Le LBO familial, clé d’une transmission réussie
Il existe heureusement des dispositifs juridiques et fiscaux qui facilitent grandement la transmission, comme le family buy-out (FBO), ou LBO familial. Cette technique de transmission d’entreprise intrafamiliale combine généralement la donation par le chef d’entreprise d’une partie des titres de sa société avec la cession des titres confiés à un holding de reprise constitué par le donataire repreneur. « Bien sûr, ces opérations revêtent de nombreuses formes.
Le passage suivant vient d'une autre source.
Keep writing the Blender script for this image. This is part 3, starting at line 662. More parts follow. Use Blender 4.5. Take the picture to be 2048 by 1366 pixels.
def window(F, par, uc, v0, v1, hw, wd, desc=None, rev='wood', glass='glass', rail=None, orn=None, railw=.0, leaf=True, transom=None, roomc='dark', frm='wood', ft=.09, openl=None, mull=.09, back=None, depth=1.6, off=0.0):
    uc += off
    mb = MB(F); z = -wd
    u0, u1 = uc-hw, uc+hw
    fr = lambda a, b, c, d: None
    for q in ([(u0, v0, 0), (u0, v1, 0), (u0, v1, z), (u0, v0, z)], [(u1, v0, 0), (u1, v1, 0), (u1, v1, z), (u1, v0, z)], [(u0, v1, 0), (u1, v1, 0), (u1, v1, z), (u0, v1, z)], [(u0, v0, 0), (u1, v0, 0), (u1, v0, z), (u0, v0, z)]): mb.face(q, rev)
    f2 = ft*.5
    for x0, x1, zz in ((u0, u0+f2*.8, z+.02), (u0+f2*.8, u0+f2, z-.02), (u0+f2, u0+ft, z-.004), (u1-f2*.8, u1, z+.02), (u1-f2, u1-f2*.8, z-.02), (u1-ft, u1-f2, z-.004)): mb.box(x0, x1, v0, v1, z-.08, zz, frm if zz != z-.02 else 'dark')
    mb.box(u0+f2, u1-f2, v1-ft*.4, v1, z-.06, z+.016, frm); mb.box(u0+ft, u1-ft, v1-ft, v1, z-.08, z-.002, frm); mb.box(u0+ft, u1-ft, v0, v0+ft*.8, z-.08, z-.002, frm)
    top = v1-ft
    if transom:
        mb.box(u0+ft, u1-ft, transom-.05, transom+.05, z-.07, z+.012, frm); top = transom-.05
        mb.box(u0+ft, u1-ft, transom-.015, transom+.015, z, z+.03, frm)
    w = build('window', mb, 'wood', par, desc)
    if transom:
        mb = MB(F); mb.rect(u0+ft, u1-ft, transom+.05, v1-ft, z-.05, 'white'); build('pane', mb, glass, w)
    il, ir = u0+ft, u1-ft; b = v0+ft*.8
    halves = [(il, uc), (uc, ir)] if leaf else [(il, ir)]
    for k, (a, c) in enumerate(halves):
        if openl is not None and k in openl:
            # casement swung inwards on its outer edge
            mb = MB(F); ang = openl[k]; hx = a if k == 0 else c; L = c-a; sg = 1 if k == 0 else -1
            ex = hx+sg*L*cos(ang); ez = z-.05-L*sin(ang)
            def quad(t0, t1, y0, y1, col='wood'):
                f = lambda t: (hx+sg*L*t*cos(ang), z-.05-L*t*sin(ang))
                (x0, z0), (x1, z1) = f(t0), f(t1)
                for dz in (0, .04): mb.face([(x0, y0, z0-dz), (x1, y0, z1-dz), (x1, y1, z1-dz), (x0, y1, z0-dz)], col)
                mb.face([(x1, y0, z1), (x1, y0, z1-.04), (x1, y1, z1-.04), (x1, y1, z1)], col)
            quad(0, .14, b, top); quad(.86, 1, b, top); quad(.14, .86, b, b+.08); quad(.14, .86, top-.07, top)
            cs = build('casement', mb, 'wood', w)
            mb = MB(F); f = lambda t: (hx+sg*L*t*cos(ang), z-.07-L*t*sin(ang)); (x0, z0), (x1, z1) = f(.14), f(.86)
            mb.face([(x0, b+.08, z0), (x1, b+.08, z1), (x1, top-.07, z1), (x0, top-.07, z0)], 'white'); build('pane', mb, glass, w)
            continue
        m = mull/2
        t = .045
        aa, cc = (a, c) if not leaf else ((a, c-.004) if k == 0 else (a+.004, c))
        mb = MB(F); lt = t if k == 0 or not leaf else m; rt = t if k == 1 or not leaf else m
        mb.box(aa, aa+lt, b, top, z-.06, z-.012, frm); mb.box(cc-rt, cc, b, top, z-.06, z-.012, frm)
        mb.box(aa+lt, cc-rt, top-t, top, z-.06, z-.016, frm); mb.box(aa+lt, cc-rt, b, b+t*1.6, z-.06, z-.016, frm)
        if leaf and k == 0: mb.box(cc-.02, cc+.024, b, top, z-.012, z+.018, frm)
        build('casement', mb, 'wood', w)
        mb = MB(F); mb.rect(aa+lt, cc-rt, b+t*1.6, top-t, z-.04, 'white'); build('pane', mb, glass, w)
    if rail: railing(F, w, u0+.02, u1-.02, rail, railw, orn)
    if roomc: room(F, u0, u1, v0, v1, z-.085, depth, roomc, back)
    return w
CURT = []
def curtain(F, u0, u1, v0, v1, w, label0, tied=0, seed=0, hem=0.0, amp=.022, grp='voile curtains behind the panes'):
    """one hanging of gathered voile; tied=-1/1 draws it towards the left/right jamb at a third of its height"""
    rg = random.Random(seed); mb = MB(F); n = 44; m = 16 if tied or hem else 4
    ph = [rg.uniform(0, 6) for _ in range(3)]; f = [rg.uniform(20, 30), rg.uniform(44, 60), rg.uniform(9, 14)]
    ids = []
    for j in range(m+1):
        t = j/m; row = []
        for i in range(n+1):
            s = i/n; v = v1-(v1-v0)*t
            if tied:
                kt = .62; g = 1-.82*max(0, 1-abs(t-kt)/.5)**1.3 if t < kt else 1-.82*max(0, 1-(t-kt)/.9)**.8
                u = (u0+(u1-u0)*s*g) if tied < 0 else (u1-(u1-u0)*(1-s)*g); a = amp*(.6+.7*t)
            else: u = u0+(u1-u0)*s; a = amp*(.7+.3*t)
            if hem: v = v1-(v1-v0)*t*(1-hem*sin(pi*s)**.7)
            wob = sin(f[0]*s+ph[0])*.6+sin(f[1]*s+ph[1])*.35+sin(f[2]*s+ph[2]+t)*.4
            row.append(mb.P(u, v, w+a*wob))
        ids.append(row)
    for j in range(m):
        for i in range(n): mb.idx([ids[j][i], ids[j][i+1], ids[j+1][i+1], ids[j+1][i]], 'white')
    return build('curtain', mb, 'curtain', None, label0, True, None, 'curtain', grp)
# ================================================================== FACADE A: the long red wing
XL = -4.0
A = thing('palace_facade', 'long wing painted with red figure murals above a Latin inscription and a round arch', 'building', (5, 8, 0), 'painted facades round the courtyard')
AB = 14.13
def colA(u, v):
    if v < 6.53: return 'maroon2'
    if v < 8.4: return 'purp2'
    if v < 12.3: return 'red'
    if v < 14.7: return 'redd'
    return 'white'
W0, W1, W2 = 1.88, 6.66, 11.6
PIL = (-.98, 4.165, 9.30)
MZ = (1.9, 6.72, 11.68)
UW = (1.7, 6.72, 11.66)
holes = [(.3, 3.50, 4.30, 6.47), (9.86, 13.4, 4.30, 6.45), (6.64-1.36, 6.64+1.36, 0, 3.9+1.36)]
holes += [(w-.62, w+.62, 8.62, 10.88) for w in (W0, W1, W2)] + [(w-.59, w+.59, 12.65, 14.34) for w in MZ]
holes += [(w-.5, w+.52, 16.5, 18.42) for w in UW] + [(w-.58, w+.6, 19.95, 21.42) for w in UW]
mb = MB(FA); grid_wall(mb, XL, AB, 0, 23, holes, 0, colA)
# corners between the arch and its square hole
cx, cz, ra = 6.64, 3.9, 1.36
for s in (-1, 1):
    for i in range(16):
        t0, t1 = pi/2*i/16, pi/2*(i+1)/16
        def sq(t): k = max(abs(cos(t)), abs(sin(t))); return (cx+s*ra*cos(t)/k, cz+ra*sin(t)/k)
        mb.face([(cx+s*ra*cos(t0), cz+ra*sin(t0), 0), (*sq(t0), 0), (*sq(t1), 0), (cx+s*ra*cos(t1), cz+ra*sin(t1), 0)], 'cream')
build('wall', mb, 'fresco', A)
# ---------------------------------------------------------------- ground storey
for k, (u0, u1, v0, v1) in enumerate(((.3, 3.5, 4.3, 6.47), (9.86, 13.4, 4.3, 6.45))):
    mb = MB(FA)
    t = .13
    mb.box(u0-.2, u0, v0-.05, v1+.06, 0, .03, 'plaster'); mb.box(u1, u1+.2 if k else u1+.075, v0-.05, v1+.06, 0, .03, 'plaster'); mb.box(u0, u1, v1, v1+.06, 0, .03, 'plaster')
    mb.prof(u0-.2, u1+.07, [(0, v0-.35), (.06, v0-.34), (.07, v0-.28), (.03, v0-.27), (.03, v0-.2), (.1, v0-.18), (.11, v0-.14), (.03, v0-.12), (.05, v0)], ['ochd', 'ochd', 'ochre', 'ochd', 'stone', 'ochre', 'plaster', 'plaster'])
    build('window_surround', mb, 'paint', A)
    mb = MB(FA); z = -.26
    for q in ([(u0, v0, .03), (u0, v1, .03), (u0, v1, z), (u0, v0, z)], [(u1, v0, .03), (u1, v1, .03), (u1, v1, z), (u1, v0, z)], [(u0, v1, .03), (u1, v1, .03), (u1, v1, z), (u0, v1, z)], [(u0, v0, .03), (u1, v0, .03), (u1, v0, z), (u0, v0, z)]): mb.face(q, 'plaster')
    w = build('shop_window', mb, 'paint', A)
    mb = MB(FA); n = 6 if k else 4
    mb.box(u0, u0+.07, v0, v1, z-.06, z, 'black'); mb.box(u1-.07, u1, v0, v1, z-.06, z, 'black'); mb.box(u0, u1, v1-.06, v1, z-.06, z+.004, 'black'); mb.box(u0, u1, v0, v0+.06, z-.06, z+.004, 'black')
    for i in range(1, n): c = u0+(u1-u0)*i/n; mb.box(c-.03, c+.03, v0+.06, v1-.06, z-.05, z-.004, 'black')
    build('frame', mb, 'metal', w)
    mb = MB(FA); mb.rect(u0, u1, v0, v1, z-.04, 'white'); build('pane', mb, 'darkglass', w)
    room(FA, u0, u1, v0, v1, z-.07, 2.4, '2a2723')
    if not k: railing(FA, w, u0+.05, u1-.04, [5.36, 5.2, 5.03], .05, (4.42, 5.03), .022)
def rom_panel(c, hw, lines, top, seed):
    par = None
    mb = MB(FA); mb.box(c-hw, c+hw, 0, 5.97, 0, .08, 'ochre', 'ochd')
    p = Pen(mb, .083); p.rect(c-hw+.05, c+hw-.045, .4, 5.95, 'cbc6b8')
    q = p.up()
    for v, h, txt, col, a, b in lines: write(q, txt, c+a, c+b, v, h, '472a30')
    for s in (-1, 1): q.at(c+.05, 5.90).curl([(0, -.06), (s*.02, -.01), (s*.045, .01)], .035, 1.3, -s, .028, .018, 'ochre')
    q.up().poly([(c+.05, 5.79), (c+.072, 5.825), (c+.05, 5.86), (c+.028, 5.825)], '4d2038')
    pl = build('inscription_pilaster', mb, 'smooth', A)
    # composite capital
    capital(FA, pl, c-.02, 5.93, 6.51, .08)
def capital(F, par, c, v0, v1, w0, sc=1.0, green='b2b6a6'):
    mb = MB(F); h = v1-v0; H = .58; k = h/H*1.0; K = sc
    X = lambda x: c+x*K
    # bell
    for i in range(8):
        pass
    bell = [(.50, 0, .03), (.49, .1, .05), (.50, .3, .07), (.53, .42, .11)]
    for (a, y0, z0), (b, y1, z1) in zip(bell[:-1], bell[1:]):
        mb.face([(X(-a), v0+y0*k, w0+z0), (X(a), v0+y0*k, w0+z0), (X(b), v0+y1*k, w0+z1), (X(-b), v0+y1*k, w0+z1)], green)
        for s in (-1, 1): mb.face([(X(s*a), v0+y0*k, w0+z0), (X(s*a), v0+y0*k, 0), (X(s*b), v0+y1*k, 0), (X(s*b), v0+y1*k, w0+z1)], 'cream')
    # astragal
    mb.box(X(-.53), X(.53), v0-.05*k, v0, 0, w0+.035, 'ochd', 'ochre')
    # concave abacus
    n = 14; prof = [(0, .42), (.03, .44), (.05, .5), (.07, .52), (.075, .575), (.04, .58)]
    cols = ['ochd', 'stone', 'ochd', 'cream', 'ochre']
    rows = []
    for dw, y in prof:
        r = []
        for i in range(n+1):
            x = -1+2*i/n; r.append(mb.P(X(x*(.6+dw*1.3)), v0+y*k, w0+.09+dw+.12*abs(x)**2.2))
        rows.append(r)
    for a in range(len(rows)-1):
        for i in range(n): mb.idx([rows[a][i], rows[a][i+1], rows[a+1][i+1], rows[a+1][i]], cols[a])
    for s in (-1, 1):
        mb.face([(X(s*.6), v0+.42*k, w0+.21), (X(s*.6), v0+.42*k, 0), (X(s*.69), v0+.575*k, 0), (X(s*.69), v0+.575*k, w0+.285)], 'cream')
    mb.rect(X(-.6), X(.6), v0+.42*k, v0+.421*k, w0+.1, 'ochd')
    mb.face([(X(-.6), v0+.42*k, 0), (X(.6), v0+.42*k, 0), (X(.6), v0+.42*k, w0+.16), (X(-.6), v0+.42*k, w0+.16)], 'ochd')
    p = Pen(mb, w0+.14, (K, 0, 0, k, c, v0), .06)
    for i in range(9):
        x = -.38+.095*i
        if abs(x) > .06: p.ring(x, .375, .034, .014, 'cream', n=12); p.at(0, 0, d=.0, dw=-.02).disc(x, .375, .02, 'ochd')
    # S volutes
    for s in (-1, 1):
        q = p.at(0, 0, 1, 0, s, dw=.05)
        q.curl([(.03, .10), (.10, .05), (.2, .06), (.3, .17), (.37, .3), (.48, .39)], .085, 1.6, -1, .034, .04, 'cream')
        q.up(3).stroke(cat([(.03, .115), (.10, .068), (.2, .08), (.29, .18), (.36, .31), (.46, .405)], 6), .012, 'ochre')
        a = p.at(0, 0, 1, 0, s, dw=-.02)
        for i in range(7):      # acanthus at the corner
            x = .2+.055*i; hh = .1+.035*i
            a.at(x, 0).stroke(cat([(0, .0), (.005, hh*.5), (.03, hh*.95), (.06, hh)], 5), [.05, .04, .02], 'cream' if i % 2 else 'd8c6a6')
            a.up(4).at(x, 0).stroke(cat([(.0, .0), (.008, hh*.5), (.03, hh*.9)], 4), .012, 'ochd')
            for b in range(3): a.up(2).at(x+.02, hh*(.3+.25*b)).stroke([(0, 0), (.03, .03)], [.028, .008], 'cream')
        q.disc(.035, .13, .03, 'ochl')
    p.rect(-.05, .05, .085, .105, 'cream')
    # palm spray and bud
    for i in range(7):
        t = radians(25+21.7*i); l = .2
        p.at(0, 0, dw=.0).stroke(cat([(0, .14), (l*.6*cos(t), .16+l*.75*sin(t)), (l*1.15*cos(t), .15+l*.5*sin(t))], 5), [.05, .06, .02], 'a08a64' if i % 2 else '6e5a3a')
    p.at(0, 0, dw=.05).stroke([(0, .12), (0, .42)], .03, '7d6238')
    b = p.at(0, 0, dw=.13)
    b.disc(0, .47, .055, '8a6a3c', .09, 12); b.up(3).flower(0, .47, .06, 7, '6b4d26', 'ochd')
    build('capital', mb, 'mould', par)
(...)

Le schéma retenu dépendra des objectifs du donateur, de sa situation familiale et patrimoniale et de la situation de l’entreprise à transmettre », nuance la directrice chez Natixis Wealth Management. Dans un cas classique, la transmission se décompose en trois étapes. Dans un premier temps, le dirigeant consent à ses enfants une donation-partage portant sur une partie des titres de sa société. L’enfant repreneur se voit attribuer la grande majorité des titres, objets de la donation, mais à charge pour lui de verser une soulte (somme d’argent) à ses frères et sœurs moins doté/es. L’équité familiale en valeur est respectée. « Sur le plan fiscal, sous réserve de se placer sous le régime Dutreil, la transmission d’entreprise sera soumise aux droits de mutation sur une base extrêmement réduite, ramenée à 25 % de la valeur de l’entreprise. Cette exonération des trois quarts, sans limitation de montant, est évidemment liée à des conditions strictes, notamment des engagements de conservation », précise Catherine Costa. Dans un deuxième temps, les titres donnés ainsi que le montant de la soulte sont apportés au holding de reprise. Il s’agit alors d’un apport mixte. Enfin, la société recourt ensuite à un emprunt de façon à acquérir les titres restants qui appartiennent au dirigeant donateur et à s’acquitter du montant de la soulte. Le remboursement de l’emprunt sera assuré par la remontée des dividendes. Dans ce schéma, la société est transmise, l’équité familiale est respectée, le chef d’entreprise s’est constitué un capital pour sa retraite et le coût de la transmission a été considérablement réduit.